Y eut-il jamais rien d’égal à cette générosité et à cette douceur de David? Mais si elle parait grande lorsqu’on la considère en elle-même, elle le paraîtra encore davantage si on la compare avec ce que nous voyons aujourd’hui. Car la vertu des saints paraît encore plus illustre et plus éclatante, lorsque nous la comparons avec l’obscurité et le déréglement de notre vie. Je vous conjure donc, mes frères, d’imiter un si grand saint. Si vous êtes passionné pour la gloire, et que ce désir vous porte à chercher des moyens de vous venger de votre ennemi, ne voyez-vous pas qu’en vous mettant au-dessus de la vengeance, vous acquerrez beaucoup plus de gloire? Car, comme la passion des richesses nous empêche souvent de nous enrichir, ainsi le désir d’être honoré est souvent un obstacle pour acquérir de l’honneur. Et je vous supplie, mes frères, de considérer avec moi en particulier, combien ce que je vous dis est véritable.

Car, comme toutes les considérations des biens du ciel et des supplices de l’enfer vous sont indifférentes et vous touchent peu, il faut que anus tâchions de vous exciter au moins par des considérations plus humaines et plus sensibles. Si vous jugez équitablement des (492) choses, ne verrez-vous pas que les hommes qu’on méprise le plus aujourd’hui sont ceux qui témoignent plus de passion pour la gloire, et qu’au contraire on honore davantage ceux qui la méprisent? Que si le désir de la gloire est un vice, et si le superbe la désire et la recherche, il est clair qu’il est dès lors vicieux et méprisable, et qu’ainsi sa passion pour l’honneur est son déshonneur, Mais les ambitieux s’exposent encore au mépris des hommes en beaucoup d’autres manières. Car cette passion pour la gloire les engage dans mille bassesses et dans des servitudes honteuses; et ils perdent ainsi ce qu’ils voulaient gagner, comme il arrive souvent aux avares.

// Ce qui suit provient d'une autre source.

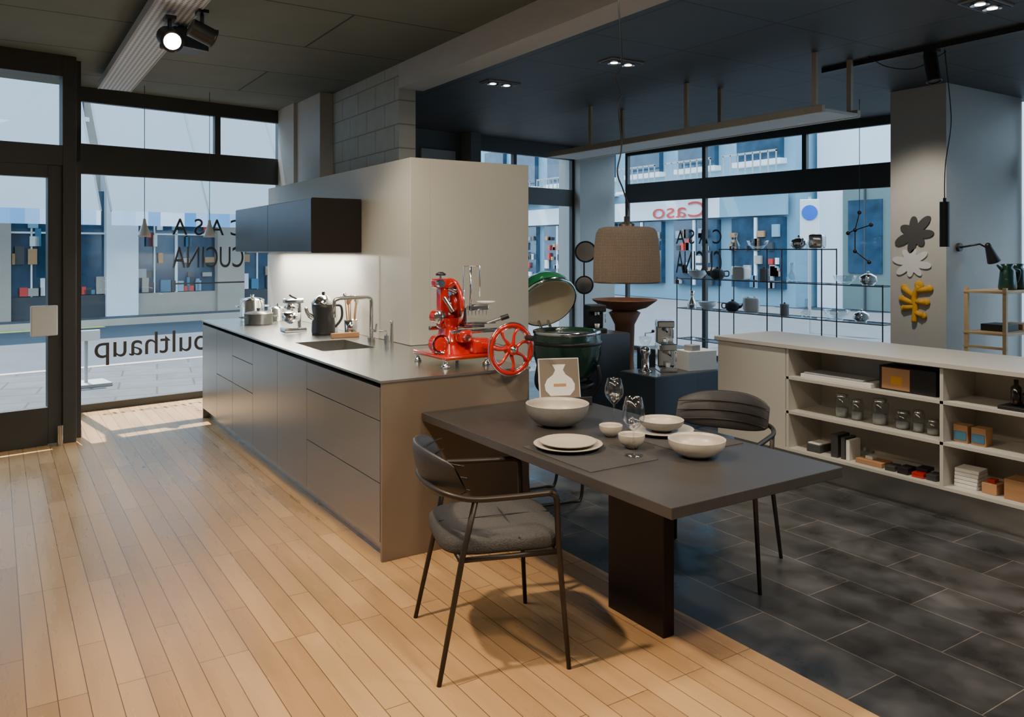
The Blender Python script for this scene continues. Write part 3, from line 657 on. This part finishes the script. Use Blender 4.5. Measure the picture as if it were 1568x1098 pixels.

Que si ceux qui sont possédés d’une passion brutale, en se rendant esclaves et idolâtres des femmes, n’attirent souvent que leurs insultes et leur mépris, il arrive aussi la même chose aux ambitieux. Plus ils veulent s’élever, plus on les rabaisse, et la gloire les fuit d’autant plus qu’ils la recherchent avec plus d’ardeur.

Car les hommes sont superbes et jaloux naturellement: et lorsqu’ils voient un esprit glorieux qui veut s’élever au-dessus des autres, ils prennent plaisir à le combattre et à rabaisser sa présomption et son insolence. De là vient que les orgueilleux, pour conserver à quelque prix que ce soit cette fausse apparence de gloire, s’abandonnent à toute sorte de lâchetés, de complaisances et de flatteries, et qu’ils se prostituent à tout le monde comme des esclaves qui sont à vendre à quiconque les veut acheter.

Que ces vérités, mes frères, nous fassent renoncer à cette passion détestable, afin qu’elle ne nous attire point une punition sévère dans ce monde et une éternelle dans l’autre. Devenons passionnés pour la vertu qui nous rendra heureux et dans cette vie et dans, l’autre, par la grâce et par la miséricorde de Notre-Seigneur Jésus-Christ, à qui est la gloire et l’empire dans tous les siècles des siècles. Ainsi soit-il.